GIVEN MATERIAL

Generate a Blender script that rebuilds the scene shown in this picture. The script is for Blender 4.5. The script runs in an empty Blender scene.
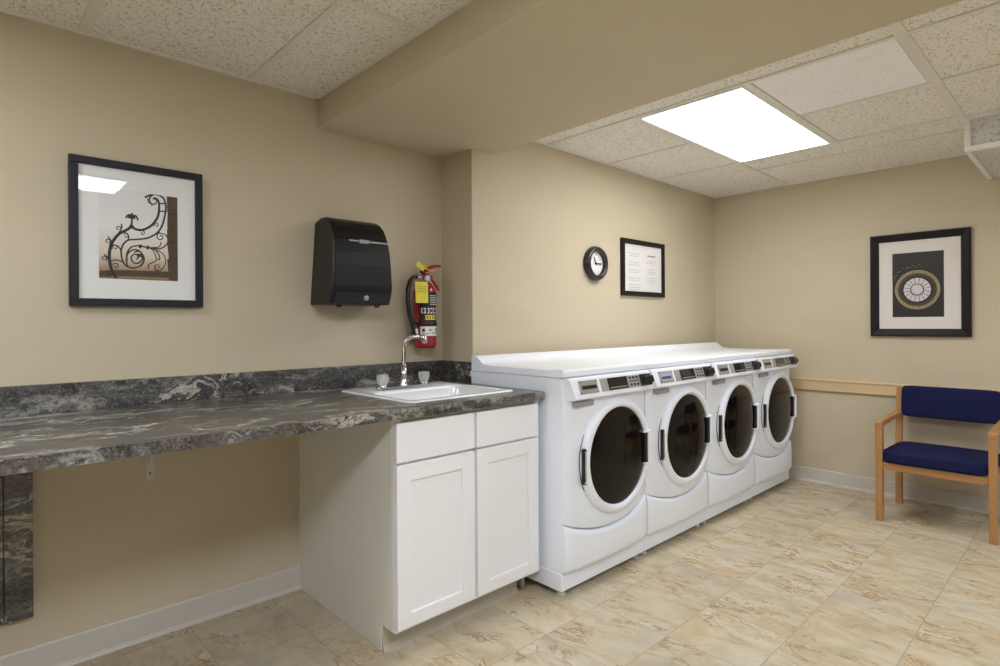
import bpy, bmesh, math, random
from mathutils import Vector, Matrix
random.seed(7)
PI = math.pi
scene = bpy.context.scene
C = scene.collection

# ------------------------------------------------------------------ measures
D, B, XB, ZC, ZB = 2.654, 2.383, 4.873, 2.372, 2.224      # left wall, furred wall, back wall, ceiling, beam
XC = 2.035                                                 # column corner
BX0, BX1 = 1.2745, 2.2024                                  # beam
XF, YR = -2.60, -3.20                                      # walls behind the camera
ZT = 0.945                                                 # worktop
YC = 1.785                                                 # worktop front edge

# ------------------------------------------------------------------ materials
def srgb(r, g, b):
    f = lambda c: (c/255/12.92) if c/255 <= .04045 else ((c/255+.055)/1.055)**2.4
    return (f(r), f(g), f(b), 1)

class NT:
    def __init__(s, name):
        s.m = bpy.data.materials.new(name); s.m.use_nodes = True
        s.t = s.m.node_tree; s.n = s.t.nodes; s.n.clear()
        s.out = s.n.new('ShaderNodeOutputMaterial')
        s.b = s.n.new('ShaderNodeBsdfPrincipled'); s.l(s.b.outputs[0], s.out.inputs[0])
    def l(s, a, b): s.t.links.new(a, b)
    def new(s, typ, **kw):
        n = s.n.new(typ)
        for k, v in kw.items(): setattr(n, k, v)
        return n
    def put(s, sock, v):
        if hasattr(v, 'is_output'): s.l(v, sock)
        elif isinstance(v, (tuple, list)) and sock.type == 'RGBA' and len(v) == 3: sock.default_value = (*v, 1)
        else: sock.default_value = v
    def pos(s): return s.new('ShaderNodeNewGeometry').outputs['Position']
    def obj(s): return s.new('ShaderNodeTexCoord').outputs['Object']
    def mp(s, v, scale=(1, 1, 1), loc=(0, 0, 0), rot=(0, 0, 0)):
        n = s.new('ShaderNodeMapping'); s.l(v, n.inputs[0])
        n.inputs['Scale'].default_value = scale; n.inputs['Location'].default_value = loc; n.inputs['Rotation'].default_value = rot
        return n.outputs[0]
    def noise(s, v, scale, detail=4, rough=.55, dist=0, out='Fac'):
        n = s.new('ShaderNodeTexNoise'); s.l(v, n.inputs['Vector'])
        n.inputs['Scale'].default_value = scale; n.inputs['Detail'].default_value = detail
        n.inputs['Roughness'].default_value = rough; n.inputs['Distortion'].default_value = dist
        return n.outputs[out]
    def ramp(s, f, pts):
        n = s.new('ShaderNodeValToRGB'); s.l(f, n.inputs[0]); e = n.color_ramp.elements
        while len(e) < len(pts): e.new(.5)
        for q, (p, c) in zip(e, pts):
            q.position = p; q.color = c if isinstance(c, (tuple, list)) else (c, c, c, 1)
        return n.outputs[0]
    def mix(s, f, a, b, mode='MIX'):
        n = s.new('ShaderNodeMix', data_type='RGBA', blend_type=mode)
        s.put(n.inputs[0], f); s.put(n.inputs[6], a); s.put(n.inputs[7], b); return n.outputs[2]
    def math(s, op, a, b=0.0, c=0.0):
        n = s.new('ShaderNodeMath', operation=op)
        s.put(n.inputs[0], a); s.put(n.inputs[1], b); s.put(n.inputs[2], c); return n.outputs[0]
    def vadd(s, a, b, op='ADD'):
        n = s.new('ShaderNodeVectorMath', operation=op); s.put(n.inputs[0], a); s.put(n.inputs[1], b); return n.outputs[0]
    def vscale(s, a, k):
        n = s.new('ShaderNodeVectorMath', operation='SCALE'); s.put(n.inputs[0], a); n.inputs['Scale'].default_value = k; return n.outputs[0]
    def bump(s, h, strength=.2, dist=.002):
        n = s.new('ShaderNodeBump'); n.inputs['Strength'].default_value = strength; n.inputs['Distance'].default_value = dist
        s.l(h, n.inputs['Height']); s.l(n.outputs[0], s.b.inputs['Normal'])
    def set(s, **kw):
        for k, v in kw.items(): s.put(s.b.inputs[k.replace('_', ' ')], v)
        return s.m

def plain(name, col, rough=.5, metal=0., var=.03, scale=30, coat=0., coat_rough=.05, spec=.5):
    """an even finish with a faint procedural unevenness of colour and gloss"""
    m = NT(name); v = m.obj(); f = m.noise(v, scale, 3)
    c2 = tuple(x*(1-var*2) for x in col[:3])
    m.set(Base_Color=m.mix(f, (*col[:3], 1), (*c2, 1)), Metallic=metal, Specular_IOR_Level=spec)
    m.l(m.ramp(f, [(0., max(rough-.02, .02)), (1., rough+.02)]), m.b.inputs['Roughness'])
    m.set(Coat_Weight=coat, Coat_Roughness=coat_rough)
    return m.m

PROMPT
Repeat the listing above exactly from its first line to the line containing "return (f(r), f(g), f(b), 1)", both included, and omit the pictures.

TASK RESULT
Generate a Blender script that rebuilds the scene shown in this picture. The script is for Blender 4.5. The script runs in an empty Blender scene.
import bpy, bmesh, math, random
from mathutils import Vector, Matrix
random.seed(7)
PI = math.pi
scene = bpy.context.scene
C = scene.collection

# ------------------------------------------------------------------ measures
D, B, XB, ZC, ZB = 2.654, 2.383, 4.873, 2.372, 2.224      # left wall, furred wall, back wall, ceiling, beam
XC = 2.035                                                 # column corner
BX0, BX1 = 1.2745, 2.2024                                  # beam
XF, YR = -2.60, -3.20                                      # walls behind the camera
ZT = 0.945                                                 # worktop
YC = 1.785                                                 # worktop front edge

# ------------------------------------------------------------------ materials
def srgb(r, g, b):
    f = lambda c: (c/255/12.92) if c/255 <= .04045 else ((c/255+.055)/1.055)**2.4
    return (f(r), f(g), f(b), 1)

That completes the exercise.